***** Raw data *****

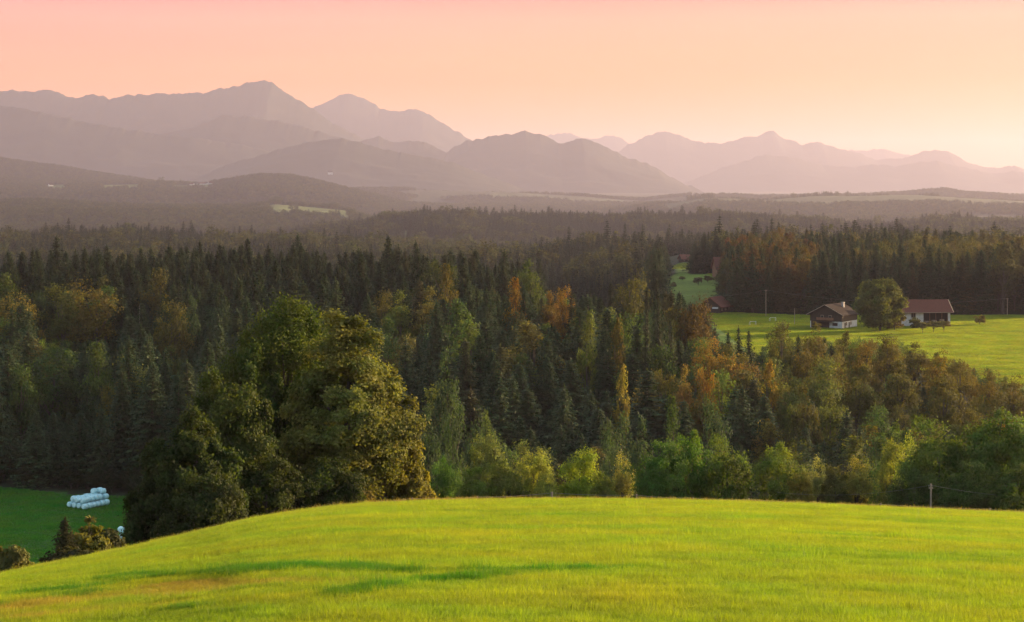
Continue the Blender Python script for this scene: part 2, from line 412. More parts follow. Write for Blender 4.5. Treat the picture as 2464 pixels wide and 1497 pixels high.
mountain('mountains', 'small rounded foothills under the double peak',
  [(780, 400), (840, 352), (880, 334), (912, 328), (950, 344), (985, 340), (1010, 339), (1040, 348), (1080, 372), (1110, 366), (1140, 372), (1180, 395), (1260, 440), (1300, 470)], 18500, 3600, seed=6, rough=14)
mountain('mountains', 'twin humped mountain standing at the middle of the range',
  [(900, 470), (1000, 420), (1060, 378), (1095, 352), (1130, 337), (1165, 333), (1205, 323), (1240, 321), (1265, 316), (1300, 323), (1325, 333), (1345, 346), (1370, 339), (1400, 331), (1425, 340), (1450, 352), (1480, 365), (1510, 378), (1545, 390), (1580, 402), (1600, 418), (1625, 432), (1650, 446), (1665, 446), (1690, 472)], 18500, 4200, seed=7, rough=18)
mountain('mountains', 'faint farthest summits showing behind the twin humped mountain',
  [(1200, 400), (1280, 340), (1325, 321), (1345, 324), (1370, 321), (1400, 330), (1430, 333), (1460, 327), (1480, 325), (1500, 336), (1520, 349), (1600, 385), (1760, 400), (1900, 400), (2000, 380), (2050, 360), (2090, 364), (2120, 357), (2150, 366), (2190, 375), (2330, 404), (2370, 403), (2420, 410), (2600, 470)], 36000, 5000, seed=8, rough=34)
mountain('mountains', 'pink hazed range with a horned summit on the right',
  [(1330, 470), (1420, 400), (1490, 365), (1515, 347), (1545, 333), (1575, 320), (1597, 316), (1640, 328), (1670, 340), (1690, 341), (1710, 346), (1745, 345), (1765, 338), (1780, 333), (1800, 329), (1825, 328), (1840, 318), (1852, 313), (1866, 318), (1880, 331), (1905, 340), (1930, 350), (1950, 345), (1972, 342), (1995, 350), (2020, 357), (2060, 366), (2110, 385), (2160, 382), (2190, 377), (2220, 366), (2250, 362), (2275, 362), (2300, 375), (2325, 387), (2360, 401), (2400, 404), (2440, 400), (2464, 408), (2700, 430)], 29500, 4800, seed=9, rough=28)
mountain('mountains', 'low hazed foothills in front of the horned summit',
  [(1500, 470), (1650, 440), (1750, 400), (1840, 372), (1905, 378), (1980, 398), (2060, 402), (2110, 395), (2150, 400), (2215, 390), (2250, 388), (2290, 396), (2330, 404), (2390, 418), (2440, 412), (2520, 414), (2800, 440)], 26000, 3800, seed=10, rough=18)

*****

● What is being asked: Your copy of the data above should match it exactly, except that pictures are left out.

● Task output:
Continue the Blender Python script for this scene: part 2, from line 412. More parts follow. Write for Blender 4.5. Treat the picture as 2464 pixels wide and 1497 pixels high.
mountain('mountains', 'small rounded foothills under the double peak',
  [(780, 400), (840, 352), (880, 334), (912, 328), (950, 344), (985, 340), (1010, 339), (1040, 348), (1080, 372), (1110, 366), (1140, 372), (1180, 395), (1260, 440), (1300, 470)], 18500, 3600, seed=6, rough=14)
mountain('mountains', 'twin humped mountain standing at the middle of the range',
  [(900, 470), (1000, 420), (1060, 378), (1095, 352), (1130, 337), (1165, 333), (1205, 323), (1240, 321), (1265, 316), (1300, 323), (1325, 333), (1345, 346), (1370, 339), (1400, 331), (1425, 340), (1450, 352), (1480, 365), (1510, 378), (1545, 390), (1580, 402), (1600, 418), (1625, 432), (1650, 446), (1665, 446), (1690, 472)], 18500, 4200, seed=7, rough=18)
mountain('mountains', 'faint farthest summits showing behind the twin humped mountain',
  [(1200, 400), (1280, 340), (1325, 321), (1345, 324), (1370, 321), (1400, 330), (1430, 333), (1460, 327), (1480, 325), (1500, 336), (1520, 349), (1600, 385), (1760, 400), (1900, 400), (2000, 380), (2050, 360), (2090, 364), (2120, 357), (2150, 366), (2190, 375), (2330, 404), (2370, 403), (2420, 410), (2600, 470)], 36000, 5000, seed=8, rough=34)
mountain('mountains', 'pink hazed range with a horned summit on the right',
  [(1330, 470), (1420, 400), (1490, 365), (1515, 347), (1545, 333), (1575, 320), (1597, 316), (1640, 328), (1670, 340), (1690, 341), (1710, 346), (1745, 345), (1765, 338), (1780, 333), (1800, 329), (1825, 328), (1840, 318), (1852, 313), (1866, 318), (1880, 331), (1905, 340), (1930, 350), (1950, 345), (1972, 342), (1995, 350), (2020, 357), (2060, 366), (2110, 385), (2160, 382), (2190, 377), (2220, 366), (2250, 362), (2275, 362), (2300, 375), (2325, 387), (2360, 401), (2400, 404), (2440, 400), (2464, 408), (2700, 430)], 29500, 4800, seed=9, rough=28)
mountain('mountains', 'low hazed foothills in front of the horned summit',
  [(1500, 470), (1650, 440), (1750, 400), (1840, 372), (1905, 378), (1980, 398), (2060, 402), (2110, 395), (2150, 400), (2215, 390), (2250, 388), (2290, 396), (2330, 404), (2390, 418), (2440, 412), (2520, 414), (2800, 440)], 26000, 3800, seed=10, rough=18)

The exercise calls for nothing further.